SET EXERCISE →
Take the lines from the top down to and including the one with "random.seed(11)" and repeat them exactly. Omit images.

GIVEN INFORMATION →
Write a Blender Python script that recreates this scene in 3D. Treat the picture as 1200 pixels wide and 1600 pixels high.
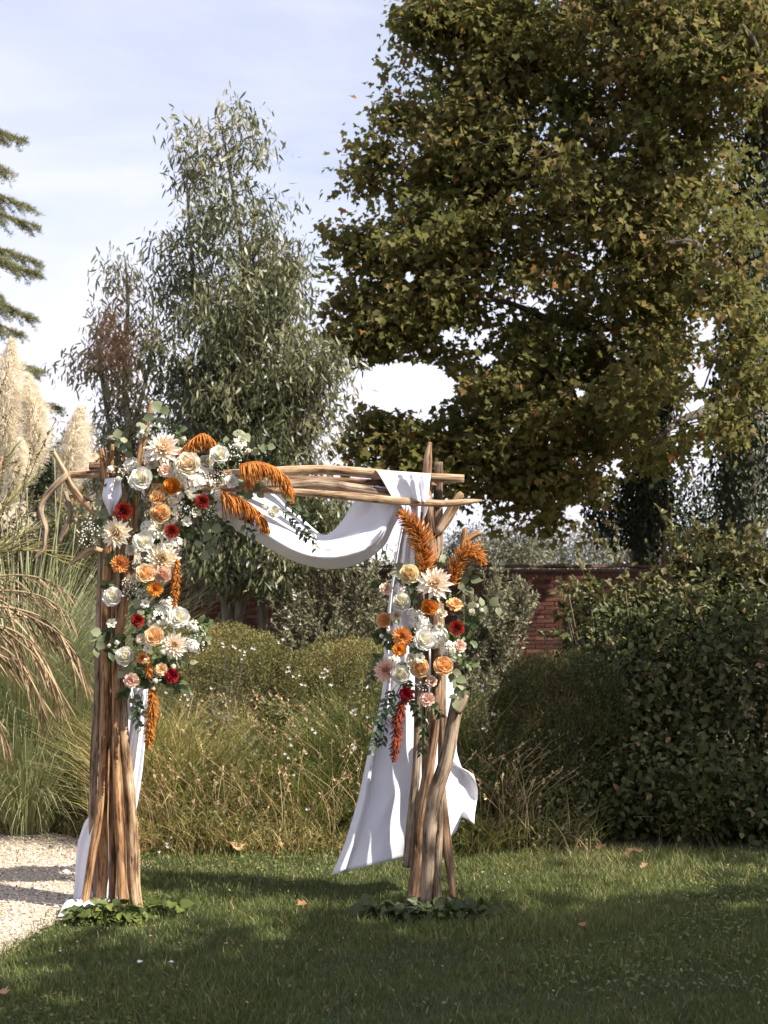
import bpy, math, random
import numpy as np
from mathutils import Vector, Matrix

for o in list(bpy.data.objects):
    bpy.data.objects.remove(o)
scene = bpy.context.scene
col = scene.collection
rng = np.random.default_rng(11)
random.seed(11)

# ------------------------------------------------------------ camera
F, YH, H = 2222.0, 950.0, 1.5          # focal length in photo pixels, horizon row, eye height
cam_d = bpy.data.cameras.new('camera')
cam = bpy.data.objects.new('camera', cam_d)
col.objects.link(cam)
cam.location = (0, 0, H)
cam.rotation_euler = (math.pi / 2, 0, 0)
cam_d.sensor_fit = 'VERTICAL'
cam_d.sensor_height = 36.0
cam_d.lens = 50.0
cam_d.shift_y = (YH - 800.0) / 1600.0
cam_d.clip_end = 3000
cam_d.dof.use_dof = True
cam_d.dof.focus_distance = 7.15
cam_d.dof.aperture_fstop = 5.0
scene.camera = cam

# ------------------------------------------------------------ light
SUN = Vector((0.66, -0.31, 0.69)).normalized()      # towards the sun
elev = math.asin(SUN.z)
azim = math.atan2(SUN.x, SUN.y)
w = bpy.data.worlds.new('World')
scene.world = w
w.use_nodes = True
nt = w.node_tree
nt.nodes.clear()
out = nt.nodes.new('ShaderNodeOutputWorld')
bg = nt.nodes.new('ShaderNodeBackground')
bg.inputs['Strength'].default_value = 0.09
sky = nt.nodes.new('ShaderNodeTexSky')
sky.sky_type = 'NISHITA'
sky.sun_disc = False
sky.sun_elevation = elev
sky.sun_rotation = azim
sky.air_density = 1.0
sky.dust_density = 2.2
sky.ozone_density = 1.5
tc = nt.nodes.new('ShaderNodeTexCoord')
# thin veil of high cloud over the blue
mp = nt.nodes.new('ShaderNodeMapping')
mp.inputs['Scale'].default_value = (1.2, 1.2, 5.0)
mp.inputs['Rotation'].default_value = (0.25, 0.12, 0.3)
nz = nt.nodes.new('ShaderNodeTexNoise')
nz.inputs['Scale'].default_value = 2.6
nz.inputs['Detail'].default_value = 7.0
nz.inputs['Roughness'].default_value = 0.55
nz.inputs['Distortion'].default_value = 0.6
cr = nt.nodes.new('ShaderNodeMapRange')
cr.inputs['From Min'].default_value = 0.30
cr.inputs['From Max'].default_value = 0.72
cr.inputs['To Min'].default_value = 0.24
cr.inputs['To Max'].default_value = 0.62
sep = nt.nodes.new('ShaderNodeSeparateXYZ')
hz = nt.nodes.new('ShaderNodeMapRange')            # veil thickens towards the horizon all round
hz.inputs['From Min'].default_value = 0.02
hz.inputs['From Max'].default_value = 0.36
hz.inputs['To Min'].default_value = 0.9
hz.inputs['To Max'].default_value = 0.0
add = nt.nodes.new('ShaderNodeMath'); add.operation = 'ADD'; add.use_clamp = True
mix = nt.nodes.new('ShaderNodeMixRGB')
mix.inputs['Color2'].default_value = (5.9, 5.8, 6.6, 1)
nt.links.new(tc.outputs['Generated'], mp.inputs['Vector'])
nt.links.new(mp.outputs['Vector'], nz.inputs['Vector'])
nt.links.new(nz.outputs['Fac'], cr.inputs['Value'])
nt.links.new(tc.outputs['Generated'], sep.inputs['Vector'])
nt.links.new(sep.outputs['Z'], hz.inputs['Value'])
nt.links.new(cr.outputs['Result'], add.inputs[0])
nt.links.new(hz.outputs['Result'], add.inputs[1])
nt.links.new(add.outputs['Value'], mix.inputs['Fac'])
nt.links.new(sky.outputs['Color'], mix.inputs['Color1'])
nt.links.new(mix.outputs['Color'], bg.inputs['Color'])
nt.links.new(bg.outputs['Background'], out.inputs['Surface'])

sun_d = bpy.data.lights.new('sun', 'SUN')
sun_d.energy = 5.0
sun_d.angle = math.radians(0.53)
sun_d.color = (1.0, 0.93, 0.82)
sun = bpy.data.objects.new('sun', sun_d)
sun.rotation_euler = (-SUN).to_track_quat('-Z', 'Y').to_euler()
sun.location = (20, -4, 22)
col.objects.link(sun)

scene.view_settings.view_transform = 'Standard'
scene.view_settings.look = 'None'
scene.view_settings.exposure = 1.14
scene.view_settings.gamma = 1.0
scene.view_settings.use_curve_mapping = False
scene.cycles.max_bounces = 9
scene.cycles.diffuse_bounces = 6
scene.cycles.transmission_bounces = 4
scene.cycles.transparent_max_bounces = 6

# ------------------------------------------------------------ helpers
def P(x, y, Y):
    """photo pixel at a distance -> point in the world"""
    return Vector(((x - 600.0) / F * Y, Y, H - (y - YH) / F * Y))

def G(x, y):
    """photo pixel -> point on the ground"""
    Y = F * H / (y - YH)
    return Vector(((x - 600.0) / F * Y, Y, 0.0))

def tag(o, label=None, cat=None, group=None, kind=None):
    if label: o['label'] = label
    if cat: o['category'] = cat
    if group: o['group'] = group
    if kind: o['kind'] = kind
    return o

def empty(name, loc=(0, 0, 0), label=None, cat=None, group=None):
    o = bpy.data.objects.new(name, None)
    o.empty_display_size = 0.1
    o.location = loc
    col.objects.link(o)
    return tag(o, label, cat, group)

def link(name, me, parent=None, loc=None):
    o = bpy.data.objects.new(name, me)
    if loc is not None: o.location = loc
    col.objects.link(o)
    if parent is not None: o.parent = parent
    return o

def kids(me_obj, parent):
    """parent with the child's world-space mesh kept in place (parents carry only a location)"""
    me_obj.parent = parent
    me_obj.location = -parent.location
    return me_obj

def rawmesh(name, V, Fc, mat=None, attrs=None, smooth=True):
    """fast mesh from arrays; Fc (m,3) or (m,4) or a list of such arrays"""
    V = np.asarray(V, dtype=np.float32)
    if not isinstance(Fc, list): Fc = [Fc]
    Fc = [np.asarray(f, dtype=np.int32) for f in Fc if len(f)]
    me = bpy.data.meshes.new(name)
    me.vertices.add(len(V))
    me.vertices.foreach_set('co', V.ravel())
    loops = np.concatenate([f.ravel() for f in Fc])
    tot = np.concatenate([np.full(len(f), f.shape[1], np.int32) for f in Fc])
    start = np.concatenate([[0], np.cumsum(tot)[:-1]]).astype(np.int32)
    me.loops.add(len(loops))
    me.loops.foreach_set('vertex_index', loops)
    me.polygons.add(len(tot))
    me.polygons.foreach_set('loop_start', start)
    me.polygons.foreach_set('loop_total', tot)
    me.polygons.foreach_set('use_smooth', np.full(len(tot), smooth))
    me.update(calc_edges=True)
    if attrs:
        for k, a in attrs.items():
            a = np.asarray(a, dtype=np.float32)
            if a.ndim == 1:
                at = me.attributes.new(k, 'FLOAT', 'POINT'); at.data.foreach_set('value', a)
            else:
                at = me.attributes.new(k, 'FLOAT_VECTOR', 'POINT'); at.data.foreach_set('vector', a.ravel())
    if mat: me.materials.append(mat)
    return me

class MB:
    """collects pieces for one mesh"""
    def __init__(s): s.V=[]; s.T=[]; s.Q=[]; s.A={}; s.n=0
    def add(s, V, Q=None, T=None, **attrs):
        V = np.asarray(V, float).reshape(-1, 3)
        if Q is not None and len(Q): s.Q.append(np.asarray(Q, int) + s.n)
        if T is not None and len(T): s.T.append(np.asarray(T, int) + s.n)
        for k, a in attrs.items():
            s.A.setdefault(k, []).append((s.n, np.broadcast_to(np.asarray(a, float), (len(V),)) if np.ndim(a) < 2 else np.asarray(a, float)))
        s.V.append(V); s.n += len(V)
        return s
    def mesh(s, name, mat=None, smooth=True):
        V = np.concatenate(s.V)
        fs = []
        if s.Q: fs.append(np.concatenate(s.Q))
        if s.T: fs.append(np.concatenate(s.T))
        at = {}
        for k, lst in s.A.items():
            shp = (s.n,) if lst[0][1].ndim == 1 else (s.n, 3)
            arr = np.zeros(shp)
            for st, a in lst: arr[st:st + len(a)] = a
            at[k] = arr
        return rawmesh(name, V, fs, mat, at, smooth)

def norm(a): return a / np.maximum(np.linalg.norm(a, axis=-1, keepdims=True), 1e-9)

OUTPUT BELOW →
Write a Blender Python script that recreates this scene in 3D. Treat the picture as 1200 pixels wide and 1600 pixels high.
import bpy, math, random
import numpy as np
from mathutils import Vector, Matrix

for o in list(bpy.data.objects):
    bpy.data.objects.remove(o)
scene = bpy.context.scene
col = scene.collection
rng = np.random.default_rng(11)
random.seed(11)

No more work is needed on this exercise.